INSTRUCTION:
Search the listing below for the string "Python" and copy every line where it occurs.

RECORDS FOR THE EXERCISE:
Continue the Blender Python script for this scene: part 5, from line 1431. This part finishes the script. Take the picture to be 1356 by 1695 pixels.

--

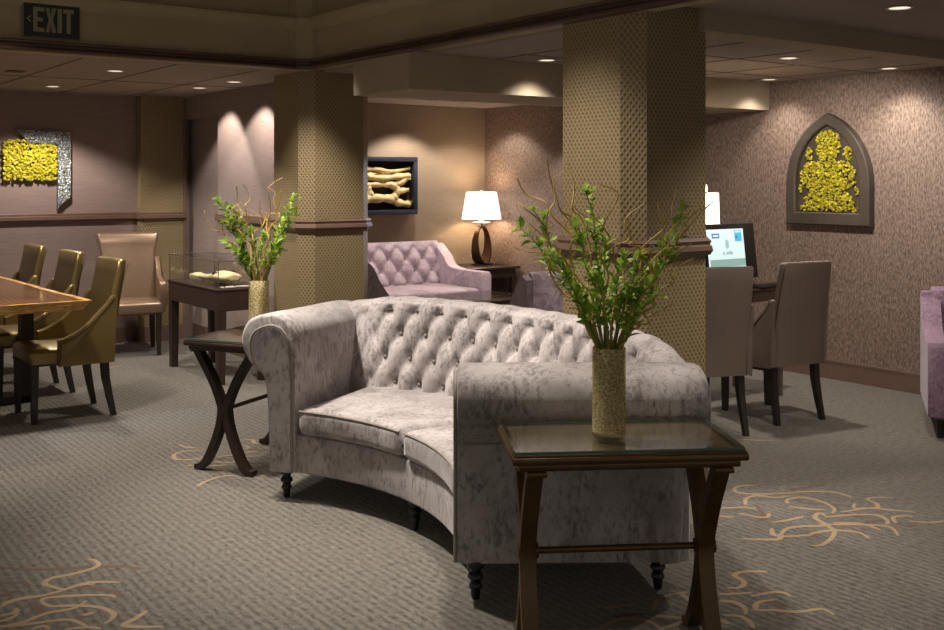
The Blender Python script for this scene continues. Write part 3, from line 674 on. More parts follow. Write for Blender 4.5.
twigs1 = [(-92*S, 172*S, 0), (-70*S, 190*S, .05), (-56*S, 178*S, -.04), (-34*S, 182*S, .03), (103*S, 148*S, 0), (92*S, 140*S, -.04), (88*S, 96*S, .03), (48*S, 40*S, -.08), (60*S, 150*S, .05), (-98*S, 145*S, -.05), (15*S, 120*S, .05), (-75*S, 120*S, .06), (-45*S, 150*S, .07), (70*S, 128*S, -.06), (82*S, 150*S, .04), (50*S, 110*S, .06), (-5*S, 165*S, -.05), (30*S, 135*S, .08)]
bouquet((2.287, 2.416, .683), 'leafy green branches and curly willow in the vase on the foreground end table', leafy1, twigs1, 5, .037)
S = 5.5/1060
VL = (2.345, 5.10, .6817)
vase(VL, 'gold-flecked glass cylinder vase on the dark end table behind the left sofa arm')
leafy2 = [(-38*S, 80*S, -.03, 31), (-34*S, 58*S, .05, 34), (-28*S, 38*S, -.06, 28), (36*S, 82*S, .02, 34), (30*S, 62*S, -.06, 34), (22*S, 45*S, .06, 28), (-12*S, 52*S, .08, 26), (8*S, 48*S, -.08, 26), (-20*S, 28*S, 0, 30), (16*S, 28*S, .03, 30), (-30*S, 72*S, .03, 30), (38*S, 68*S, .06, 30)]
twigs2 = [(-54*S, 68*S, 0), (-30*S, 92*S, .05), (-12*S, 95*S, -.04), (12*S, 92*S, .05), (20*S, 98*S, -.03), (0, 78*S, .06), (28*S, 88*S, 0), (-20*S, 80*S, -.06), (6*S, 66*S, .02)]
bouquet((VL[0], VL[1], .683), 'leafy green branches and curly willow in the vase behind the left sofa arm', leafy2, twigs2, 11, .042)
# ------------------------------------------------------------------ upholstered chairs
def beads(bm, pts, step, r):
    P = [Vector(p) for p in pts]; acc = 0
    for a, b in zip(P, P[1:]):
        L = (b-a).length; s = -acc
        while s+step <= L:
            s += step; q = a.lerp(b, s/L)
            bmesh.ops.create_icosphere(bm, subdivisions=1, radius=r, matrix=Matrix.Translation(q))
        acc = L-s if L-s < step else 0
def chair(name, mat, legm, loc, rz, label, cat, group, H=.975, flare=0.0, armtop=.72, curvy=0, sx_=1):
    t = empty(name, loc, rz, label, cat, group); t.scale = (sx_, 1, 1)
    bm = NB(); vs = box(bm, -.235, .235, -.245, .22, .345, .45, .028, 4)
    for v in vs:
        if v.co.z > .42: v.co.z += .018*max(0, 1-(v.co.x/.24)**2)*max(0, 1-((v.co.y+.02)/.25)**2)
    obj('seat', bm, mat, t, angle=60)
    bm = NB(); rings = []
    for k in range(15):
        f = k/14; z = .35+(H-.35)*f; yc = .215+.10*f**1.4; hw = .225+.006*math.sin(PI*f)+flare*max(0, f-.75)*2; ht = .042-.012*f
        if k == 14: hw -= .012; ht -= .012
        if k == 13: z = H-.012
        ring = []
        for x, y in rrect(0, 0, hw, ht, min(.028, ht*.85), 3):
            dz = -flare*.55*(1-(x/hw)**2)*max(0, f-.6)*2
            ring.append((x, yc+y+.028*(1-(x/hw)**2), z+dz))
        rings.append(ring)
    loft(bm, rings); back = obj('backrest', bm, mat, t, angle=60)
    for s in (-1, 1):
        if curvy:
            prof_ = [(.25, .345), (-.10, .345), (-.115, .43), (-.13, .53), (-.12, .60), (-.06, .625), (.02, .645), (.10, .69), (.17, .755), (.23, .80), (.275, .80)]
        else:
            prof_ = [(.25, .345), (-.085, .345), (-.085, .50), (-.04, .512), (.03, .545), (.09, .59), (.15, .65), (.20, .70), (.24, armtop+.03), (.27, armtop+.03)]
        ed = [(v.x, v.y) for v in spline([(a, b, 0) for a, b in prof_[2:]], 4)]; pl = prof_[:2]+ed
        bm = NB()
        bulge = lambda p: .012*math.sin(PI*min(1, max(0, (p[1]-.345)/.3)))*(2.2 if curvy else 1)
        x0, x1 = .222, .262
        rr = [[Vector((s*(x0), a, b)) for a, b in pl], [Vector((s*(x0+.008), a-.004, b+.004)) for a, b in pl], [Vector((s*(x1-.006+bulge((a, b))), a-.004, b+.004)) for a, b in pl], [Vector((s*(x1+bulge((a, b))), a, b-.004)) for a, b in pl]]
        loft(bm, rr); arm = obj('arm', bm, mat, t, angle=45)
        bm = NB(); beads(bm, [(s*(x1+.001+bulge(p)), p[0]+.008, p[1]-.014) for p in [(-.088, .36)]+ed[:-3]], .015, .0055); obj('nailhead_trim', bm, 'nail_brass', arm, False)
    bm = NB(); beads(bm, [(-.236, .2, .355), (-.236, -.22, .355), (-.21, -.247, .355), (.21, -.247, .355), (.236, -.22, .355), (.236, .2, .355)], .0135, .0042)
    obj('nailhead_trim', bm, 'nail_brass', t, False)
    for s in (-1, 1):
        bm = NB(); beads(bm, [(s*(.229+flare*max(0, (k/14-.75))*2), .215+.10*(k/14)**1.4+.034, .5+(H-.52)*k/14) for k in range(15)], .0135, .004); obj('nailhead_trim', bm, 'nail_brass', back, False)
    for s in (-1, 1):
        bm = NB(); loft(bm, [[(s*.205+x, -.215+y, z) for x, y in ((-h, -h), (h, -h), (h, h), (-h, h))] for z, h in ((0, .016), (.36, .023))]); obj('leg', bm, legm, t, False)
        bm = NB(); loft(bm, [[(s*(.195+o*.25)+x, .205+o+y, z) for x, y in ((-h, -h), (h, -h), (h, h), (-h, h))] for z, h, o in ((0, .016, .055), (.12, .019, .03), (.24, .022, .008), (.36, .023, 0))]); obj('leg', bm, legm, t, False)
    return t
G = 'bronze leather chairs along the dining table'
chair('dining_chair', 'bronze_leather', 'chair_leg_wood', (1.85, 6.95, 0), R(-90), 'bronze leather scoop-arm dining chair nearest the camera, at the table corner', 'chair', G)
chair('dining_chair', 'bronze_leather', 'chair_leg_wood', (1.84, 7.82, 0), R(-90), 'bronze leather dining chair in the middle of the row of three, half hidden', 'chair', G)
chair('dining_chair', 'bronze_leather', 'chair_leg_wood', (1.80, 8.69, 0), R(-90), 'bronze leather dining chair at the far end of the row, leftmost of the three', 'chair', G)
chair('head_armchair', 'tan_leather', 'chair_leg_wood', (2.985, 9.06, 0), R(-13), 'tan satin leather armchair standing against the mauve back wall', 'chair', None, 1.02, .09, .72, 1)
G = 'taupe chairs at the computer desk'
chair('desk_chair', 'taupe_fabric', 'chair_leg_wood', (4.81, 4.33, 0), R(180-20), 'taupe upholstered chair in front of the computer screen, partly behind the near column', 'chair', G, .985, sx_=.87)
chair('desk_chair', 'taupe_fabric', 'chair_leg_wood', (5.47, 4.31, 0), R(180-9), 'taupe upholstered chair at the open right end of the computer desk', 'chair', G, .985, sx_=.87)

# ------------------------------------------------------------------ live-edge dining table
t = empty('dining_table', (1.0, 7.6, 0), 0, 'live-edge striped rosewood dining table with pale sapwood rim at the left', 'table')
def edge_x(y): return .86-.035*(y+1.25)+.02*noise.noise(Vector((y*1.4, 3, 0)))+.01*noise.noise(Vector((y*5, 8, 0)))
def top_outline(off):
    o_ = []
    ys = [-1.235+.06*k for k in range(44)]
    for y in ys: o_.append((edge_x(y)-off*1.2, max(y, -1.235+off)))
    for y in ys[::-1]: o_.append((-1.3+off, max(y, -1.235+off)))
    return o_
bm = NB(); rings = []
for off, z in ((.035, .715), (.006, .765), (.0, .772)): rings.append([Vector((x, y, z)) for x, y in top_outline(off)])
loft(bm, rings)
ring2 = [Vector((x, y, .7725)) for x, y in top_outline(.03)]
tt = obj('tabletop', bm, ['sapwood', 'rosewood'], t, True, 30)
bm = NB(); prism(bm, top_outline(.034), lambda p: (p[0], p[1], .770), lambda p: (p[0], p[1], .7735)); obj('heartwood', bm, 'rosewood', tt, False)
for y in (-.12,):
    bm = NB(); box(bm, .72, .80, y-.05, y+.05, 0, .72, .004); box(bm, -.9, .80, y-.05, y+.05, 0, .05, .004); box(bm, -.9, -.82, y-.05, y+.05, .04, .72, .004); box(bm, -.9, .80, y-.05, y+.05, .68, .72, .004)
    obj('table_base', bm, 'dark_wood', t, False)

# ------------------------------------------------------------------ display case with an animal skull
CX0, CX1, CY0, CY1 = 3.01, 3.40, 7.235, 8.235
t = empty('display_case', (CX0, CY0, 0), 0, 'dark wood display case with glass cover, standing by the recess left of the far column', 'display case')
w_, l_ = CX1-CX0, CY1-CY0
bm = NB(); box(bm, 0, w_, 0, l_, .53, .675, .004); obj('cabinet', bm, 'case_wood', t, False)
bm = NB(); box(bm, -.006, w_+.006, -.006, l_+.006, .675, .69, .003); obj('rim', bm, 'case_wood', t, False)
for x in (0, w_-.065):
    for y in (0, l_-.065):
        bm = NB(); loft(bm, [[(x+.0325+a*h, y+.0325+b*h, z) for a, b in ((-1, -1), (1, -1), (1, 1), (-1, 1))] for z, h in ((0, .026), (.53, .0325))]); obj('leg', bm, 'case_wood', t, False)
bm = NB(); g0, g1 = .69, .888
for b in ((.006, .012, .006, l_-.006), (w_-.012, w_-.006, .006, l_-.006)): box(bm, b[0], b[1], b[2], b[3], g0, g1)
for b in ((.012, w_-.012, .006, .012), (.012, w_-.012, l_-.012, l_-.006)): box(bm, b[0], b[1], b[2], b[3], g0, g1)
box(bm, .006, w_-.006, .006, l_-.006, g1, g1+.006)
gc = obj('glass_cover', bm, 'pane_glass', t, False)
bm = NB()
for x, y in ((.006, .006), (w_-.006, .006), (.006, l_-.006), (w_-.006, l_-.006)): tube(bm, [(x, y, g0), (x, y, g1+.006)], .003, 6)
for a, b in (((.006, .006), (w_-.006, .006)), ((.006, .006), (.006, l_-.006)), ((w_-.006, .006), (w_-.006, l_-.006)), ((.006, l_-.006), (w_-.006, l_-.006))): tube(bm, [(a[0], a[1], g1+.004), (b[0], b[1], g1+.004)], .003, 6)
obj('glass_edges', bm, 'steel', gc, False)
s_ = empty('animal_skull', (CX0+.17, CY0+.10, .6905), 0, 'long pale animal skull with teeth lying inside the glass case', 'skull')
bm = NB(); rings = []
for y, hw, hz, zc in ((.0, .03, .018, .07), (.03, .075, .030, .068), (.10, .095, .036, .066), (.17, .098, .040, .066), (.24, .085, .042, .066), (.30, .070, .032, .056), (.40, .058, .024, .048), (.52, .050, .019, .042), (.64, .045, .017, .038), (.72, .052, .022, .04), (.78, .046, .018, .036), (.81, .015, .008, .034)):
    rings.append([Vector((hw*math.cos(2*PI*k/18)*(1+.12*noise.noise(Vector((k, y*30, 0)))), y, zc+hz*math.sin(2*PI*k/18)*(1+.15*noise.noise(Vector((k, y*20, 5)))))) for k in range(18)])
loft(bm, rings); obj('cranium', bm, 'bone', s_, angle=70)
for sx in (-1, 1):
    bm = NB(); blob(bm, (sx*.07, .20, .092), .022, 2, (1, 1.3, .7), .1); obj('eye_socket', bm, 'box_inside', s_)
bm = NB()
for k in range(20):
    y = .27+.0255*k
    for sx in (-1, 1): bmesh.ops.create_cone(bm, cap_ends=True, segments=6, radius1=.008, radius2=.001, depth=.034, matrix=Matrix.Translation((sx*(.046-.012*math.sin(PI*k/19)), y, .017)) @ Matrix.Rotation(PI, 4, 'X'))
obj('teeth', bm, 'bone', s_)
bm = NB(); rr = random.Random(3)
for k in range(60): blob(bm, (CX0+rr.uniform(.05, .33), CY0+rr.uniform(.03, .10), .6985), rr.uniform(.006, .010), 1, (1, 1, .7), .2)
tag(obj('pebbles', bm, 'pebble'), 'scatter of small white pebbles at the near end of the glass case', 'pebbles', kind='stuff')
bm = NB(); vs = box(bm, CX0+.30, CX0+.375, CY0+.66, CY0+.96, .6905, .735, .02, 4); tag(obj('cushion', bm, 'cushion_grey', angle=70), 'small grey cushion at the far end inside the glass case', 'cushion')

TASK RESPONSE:
Continue the Blender Python script for this scene: part 5, from line 1431. This part finishes the script. Take the picture to be 1356 by 1695 pixels.
The Blender Python script for this scene continues. Write part 3, from line 674 on. More parts follow. Write for Blender 4.5.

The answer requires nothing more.